When you talk about money markets and funds and the like, you are talking about the investments themselves -- what you are buying with your deposits.*  This can be stocks, bonds, money market funds, index funds, REITs, or any number of other things.  For an emergency fund, you want something that you know will be there when you need it, like a savings account, a money market account, or short-term CDs.  You do not want to put your EF into any kind of stock or bond investment, because those will go up and down with the market (sometimes dramatically), which means that you can't guarantee that your EF will be worth what you invested when you actually need the money.**   

Personally, I am not a fan of using a Roth as the EF.  You can put only @$5500/yr into a Roth, and you want to be able to use that tax-protected space for your retirement; since retirement is a long-term goal, you want that money in the market (stocks/bonds/funds), which is your best chance for the long-term growth you need.  But per the above, an EF needs to be available to cover very short-term needs and so should not be invested in the market.  So you'd be using up your limited opportunity to let your retirement investments grow tax-free for decades for an EF in a money market that is not going to grow to provide what you need to retire, and that you may in fact withdraw next month!***  This makes no sense to me. 

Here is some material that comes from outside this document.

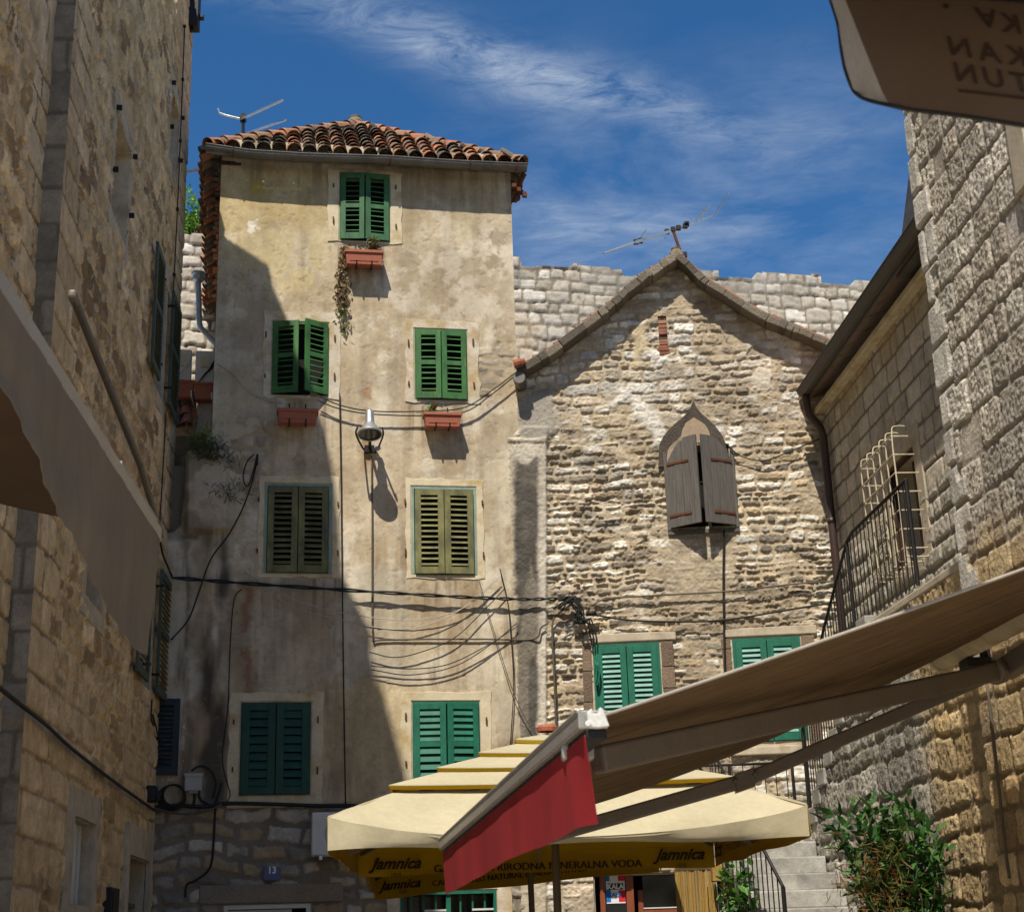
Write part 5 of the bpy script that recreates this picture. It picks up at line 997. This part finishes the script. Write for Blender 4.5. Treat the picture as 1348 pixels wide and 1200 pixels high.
b0 = at(487, 1184, 17.1); b1 = at(868, 1146, 17.25); yw2 = math.degrees(atan2(b1[1] - b0[1], b1[0] - b0[0])); ln2 = float(np.linalg.norm(b1 - b0)); rl = math.degrees(atan2(b1[2] - b0[2], ln2)); mid = (b0 + b1) / 2
f2 = Fr(mid, yw2); cen = f2.w(0, 0, 1.55); tx2 = []
zv = mid[2] + .235
for (x, y, s, size, x0, x1, sh, bo) in ((524, 1171, 'Jamnica', .135, 497, 554, .45, .004), (527, 1177, '- 1828 -', .05, 518, 536, 0, 0), (668, 1160, 'CARBONATED NATURAL MINERAL WATER', .088, 568, 772, 0, 0)):
    u = f2.uz(x, y)[0]; z = mid[2] + .085 if 'J' in s else mid[2] + .03 if '1' in s else mid[2] + .075; tx2.append(('s', u, z, s, size, f2.uz(x1, y)[0] - f2.uz(x0, y)[0], sh, bo))
tx2 = [(a_, b_, c_ + .17, *d_) for a_, b_, c_, *d_ in tx2]
parasol('cream parasol tilted slightly, farther back behind the first parasol', cen[:2], yw2, 1.58, 1.55, zv + .17, mid[2] + .17, zv + .77, 6.3, .12, rl, tx2, f2.uz(703, 1180, 1.55)[0], 0, [(1, .6), (.64, .3), (.34, .03)])

# ------------------------------------------------------------------ fittings on the walls
lamp = thing('wall_lamp', 'silver conical floodlight leaning out on a bracket from the plastered wall', 'lamp', H.w(*H.uz(487, 596)))
lc = H.hit(487, 572, .52); ax = unit(np.array([0, 0, -1.]) * .974 + H.n * .225); up = -ax
m = MB(); m.lathe(lc, up, [(.165, 0), (.172, .012), (.165, .03), (.12, .10), (.085, .15), (.065, .20), (.058, .36), (.045, .40), (.0, .405)], 20); m.build('housing', M_GALV, lamp, True)
m = MB(); m.lathe(lc, up, [(.0, .012), (.155, .012)], 20); m.lathe(lc, up, [(.155, .0), (.17, -.006), (.176, .01), (.17, .02)], 20, 1); m.build('lens', [M_GLASS, M_GALV], lamp)
m = MB(); wp = H.w(*H.uz(487, 592), .0); sx = H.u * .17
for s in (-1, 1): m.tube(spline([lc + s * sx + up * .12, lc + s * sx * 1.1 + up * .02 - H.n * .05, wp + s * sx * .6 + H.n * .06, wp + s * sx * .3], 4), .014, 6)
m.obox(wp + H.n * .03, H.u * .08, H.n * .03, np.array([0, 0, .05])); m.tube([wp, lc + up * .05], .022, 8); m.build('bracket', M_IRON, lamp); m = MB()
m.lathe(wp + H.u * .1 + H.n * .08, H.n, [(.0, 0), (.04, 0), (.05, .05), (.0, .06)], 10); m.build('junction_box', M_GREYBOX, lamp)
def flower_box(label, x0, x1, y0, y1):
    u0, z1 = H.uz(x0, y0, .27); u1, z0 = H.uz(x1, y1, .27); b = thing('flower_box', label, 'flower box', H.w((u0 + u1) / 2, z0, .15), 'terracotta flower boxes under the upper windows'); m = MB(); z = (z0 + z1) / 2
    for d0, s in ((.09, 1),):
        m.add([H.w(u0 + .02, z0, .10), H.w(u1 - .02, z0, .10), H.w(u1 - .02, z0, .25), H.w(u0 + .02, z0, .25), H.w(u0, z1, .08), H.w(u1, z1, .08), H.w(u1, z1, .27), H.w(u0, z1, .27)], [(0, 1, 2, 3), (0, 1, 5, 4), (1, 2, 6, 5), (2, 3, 7, 6), (3, 0, 4, 7), (4, 5, 6, 7)])
    m.box(H, u0 - .012, u1 + .012, z1 - .04, z1 + .004, .26, .285); m.box(H, u0 - .012, u1 + .012, z1 - .04, z1 + .004, .065, .085); m.box(H, u0 - .014, u0 + .004, z1 - .04, z1 + .004, .085, .26); m.box(H, u1 - .004, u1 + .014, z1 - .04, z1 + .004, .085, .26)
    m.box(H, u0 + .06, u1 - .06, z0 + .05, z0 + .056, .256, .262); m.build('trough', M_TERRA, b, bevel=.008)
    m = MB(); m.box(H, u0 + .02, u1 - .02, z1 - .02, z1 + .006, .09, .255); m.build('soil', M_SOIL, b)
    for uu in (u0 + .16, u1 - .16):
        m = MB(); m.tube([H.w(uu, z1 + .16, .02), H.w(uu, z1 + .06, .05), H.w(uu, z0 - .01, .09), H.w(uu, z0 - .01, .27), H.w(uu, z0 + .05, .28)], .010, 6); m.build('bracket', M_IRON, b)
    return b, (u0, u1, z0, z1)
fb1, r1 = flower_box('terracotta flower box with dry shrubs below the topmost window', 455, 504, 328, 348)
fb2, r2 = flower_box('empty terracotta flower box below the half opened second-row shutters', 366, 418, 537, 556)
fb3, r3 = flower_box('terracotta flower box with one small red flower below the second-row window', 559, 607, 542, 561)
def blade(m, b, d, n, L_, W_, col, bend=.3):
    b, d, n = np.array(b), unit(d), np.array(n, float); s = unit(np.cross(d, n) + 1e-6); n = np.cross(s, d); P = []
    for t, w in ((0, .12), (.35, 1), (.7, .75), (1, .05)):
        c = b + d * L_ * t - n * bend * L_ * t * t; P += [c - s * W_ * w / 2, c + s * W_ * w / 2 + n * .0]
    m.add(P, [(0, 1, 3, 2), (2, 3, 5, 4), (4, 5, 7, 6)], 0, col)
def rv(rg): return np.array([rg.gauss(0, 1) for _ in range(3)])
def jc(c, rg, a=.3): k = rg.uniform(1 - a, 1 + a); return tuple(min(.9, q * k * rg.uniform(.92, 1.08)) for q in c)
def tuft(m, c, rad, n, L_, W_, cols, rg, up=.5):
    for _ in range(n):
        d = unit(rv(rg) + np.array([0, 0, up])); blade(m, np.array(c) + rv(rg) * rad * .5, d, rv(rg), L_ * rg.uniform(.6, 1.3), W_ * rg.uniform(.7, 1.2), jc(rg.choice(cols), rg), rg.uniform(.0, .6))
rg = random.Random(21); m = MB(); u0, u1, z0, z1 = r1; tuft(m, H.w(u1 - .13, z1 + .10, .17), .09, 170, .07, .03, [(.16, .14, .05), (.22, .17, .06), (.10, .10, .04)], rg); tuft(m, H.w(u0 + .2, z1 + .05, .17), .04, 30, .07, .02, [(.2, .15, .08)], rg); m.build('dry_shrub', M_LEAF, fb1)
m = MB(); u0, u1, z0, z1 = r3; tuft(m, H.w(u0 + .12, z1 + .07, .17), .05, 70, .07, .03, [(.12, .22, .05), (.2, .25, .05)], rg); tuft(m, H.w(u0 + .15, z1 + .13, .19), .02, 14, .05, .03, [(.5, .03, .02)], rg); m.build('flower', M_LEAF, fb3)
vine = thing('hanging_vine', 'dry brown vine trailing down the plaster from the topmost flower box', 'plant', H.w(*H.uz(450, 470)))
m = MB(); mv = MB(); rg = random.Random(33)
for k in range(7):
    px0 = rg.uniform(452, 460); pts = []; yE = rg.uniform(380, 462); x = px0
    for i in range(9): t = i / 8; x = px0 - 6 * sin(t * 3) + rg.uniform(-5, 4) * t; pts.append(H.w(*H.uz(x, 330 + (yE - 330) * t), .09 - .05 * t))
    sp_ = spline(pts, 4); mv.tube(sp_, .006, 5)
    for p in sp_:
        for _ in range(2):
            zr = p[2]; cset = [(.20, .13, .06), (.26, .18, .09), (.15, .10, .05)] if not (H.uz(450, 436)[1] < zr < H.uz(450, 405)[1]) else [(.16, .24, .05), (.22, .17, .07), (.12, .2, .05)]
            blade(m, p + rv(rg) * .035, rv(rg) + np.array([0, 0, -1.0]), H.n + rv(rg) * .4, rg.uniform(.035, .08), rg.uniform(.02, .04), jc(rg.choice(cset), rg), .4)
mv.build('stems', M_BARK, vine); m.build('leaves', M_LEAF, vine)
ac = thing('air_conditioner', 'white air conditioner unit on the wall beside the parasol corner', 'air conditioner', H.w(*H.uz(430, 1124)))
u0, u1, z0, z1 = H.rect(410, 1068, 480, 1125, .40); m = MB(); m.box(H, u0, u1, z0, z1, .08, .40); m.build('case', M_WHITE, ac, bevel=.02); m = MB(); m.lathe(H.w((u0 + u1) / 2 + .05, (z0 + z1) / 2, .402), H.n, [(.22, 0), (.22, .012), (.20, .012), (.20, .0)], 24)
for k in range(5): m.lathe(H.w((u0 + u1) / 2 + .05, (z0 + z1) / 2, .402), H.n, [(.03 + .035 * k, .0), (.03 + .035 * k, .008), (.038 + .035 * k, .008), (.038 + .035 * k, 0)], 20)
m.build('fan_guard', M_GREYBOX, ac); m = MB(); m.box(H, u0 + .1, u0 + .14, z0 - .05, z0 - .002, 0, .42); m.box(H, u1 - .14, u1 - .1, z0 - .05, z0 - .002, 0, .42); m.build('bracket', M_GALV, ac)
jb = MB(); u0, u1, z0, z1 = H.rect(243, 1018, 266, 1040, .12); jb.box(H, u0, u1, z0, z1, .0, .12); jb.box(H, u0 - .01, u1 + .01, z1 - .04, z1 + .01, -.01, .13); jb.box(H, u0 + .05, u1 - .05, z0 - .03, z0, .03, .09)
tag(jb.build('junction_box', M_GREYBOX, None, bevel=.008), 'grey junction box above the coiled black cable', 'junction box')
np_ = MB(); u0, u1, z0, z1 = H.rect(347, 1141, 369, 1158, .06); np_.box(H, u0, u1, z0, z1, .0, .065); np_.box(H, u0 + .01, u1 - .01, z0 + .01, z1 - .01, .065, .068)
pl = tag(np_.build('house_number_plate', M_BLUEPL, None, bevel=.004), 'small blue enamel house number plate on the rubble wall', 'number plate'); text('lettering', '13', M_WINK, pl, H.w((u0 + u1) / 2, z0 + .085, .0695), H.u, (0, 0, 1), .115, bold=.003)
nv = opening('navy_window', None, H, NAVW, .2, M_NAVY, M_DARK, .03); tag(nv, 'blue black louvred shutter at the foot of the house beside the shaded building', 'shutter'); u0, u1, z0, z1 = NAVW; leaf('shutter', nv, H, u1 - .02, -1, z0 + .02, z1 - .02, .50, 3, .02, M_NAVY, sp=.055, tilt=55)

# ------------------------------------------------------------------ aerials
an = thing('television_aerial', 'bent television aerial on a mast behind the tile roof', 'aerial', at(320, 195, 23)); Y_ = 23.
m = MB(); m.tube([at(320, 200, Y_), at(320, 150, Y_)], .028, 8); m.obox(at(320, 156, Y_), np.array([.05, 0, 0]), np.array([0, .05, 0]), np.array([0, 0, .06])); m.build('mast', M_IRON, an)
m = MB(); m.tube([at(287, 143, Y_), at(289, 149, Y_), at(297, 152, Y_), at(318, 157, Y_), ], .018, 7); m.bar(at(318, 157, Y_), at(372, 132, Y_ - 1.2), .035, .03); m.bar(at(324, 176, Y_), at(376, 158, Y_ - 1.0), .03, .03); m.build('boom', M_ALU, an)
rd = thing('aerial_rod', 'white aerial rod sticking out below the left eave', 'aerial', at(250, 226, 21)); m = MB(); m.tube([at(240, 226.5, 21), at(275, 221.5, 21.4)], .03, 7); m.build('rod', M_WHITE, rd); m = MB(); m.obox(at(272, 222, 21.3), np.array([.03, 0, 0]), np.array([0, .05, 0]), np.array([0, 0, .07])); m.build('clamp', M_IRON, rd)
an = thing('television_aerial', 'tilted television aerial on a rusty mast above the gable apex', 'aerial', at(904, 354, 20.9)); q = lambda x, y, dy=0: at(x, y, 20.9 + dy)
m = MB(); m.tube([q(906, 362), q(885, 300)], .024, 8); m.tube([q(898, 352), q(895, 338)], .015, 6); m.build('mast', M_RUST, an)
m = MB(); m.tube([q(795, 333.5, -.5), q(836, 319, -.25)], .012, 6); m.bar(q(836, 319, -.25), q(906, 297, .12), .035, .04); m.bar(q(906, 297, .12), q(942, 282, .35), .022, .025); m.build('boom', M_ALU, an); m = MB()
for x, y in ((837, 318.5), (843, 317), (878, 305), (886, 302), (893, 300), (902, 297.5), (904, 295)): m.obox(q(x, y), np.array([.035, 0, .0]), np.array([0, .03, 0]), np.array([0, 0, .035]))
m.obox(q(899, 336), np.array([.06, 0, 0]), np.array([0, .04, 0]), np.array([0, 0, .04])); m.build('clamp', M_BLACK, an); m = MB()
for a, b in (((940, 284), (959, 254)), ((916, 289), (933, 271)), ((921, 286), (935, 269)), ((900, 283), (911, 288)), ((840, 317), (851, 302)), ((878, 312), (868, 318))): m.tube([q(*a, .2), q(*b, -.5)], .007, 5)
m.build('elements', M_ALU, an)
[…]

The only way I could see this making sense is as a short-term measure, when you're just getting started and don't have enough cash to fully fund both a Roth AND an EF -- then you might as well use the $5500/yr you are entitled to for the Roth as your EF for the short-term (since otherwise you'd just forfeit the Roth for that year entirely -- just make sure to invest that $ in a money market).  Then, once your EF is at a reasonable amount, you'd start to put your future years' Roth investments into the market (e.g., the Vanguard fund you mentioned).  And if at some point you were able to invest more than the $5500/yr, you could build up a "real" EF in a taxable account, and then transfer those original Roth contributions into a Vanguard fund as well.****

* So asking what kinds of investments you should choose in your money market doesn't make any sense, since a money market IS a type of investment (it's just an investment in more stable assets, i.e., commercial paper products that can be liquidated quickly).

** And unfortunately, usually the kinds of things that cause you to lose your job and need your EF are also the kinds of big economic events that cause the stock market to crash. 

*** And once you withdraw contributions from your Roth, you can't put them back -- it's not a loan.

**** Note that you can change the investments within a Roth at any time -- so if you start with a $5500 emergency fund in a money market, and then two years later you have built a regular emergency fund in a different taxable account, you can sell the money market funds inside your Roth and buy a Vanguard stock fund with those proceeds, all inside that same Roth "bucket."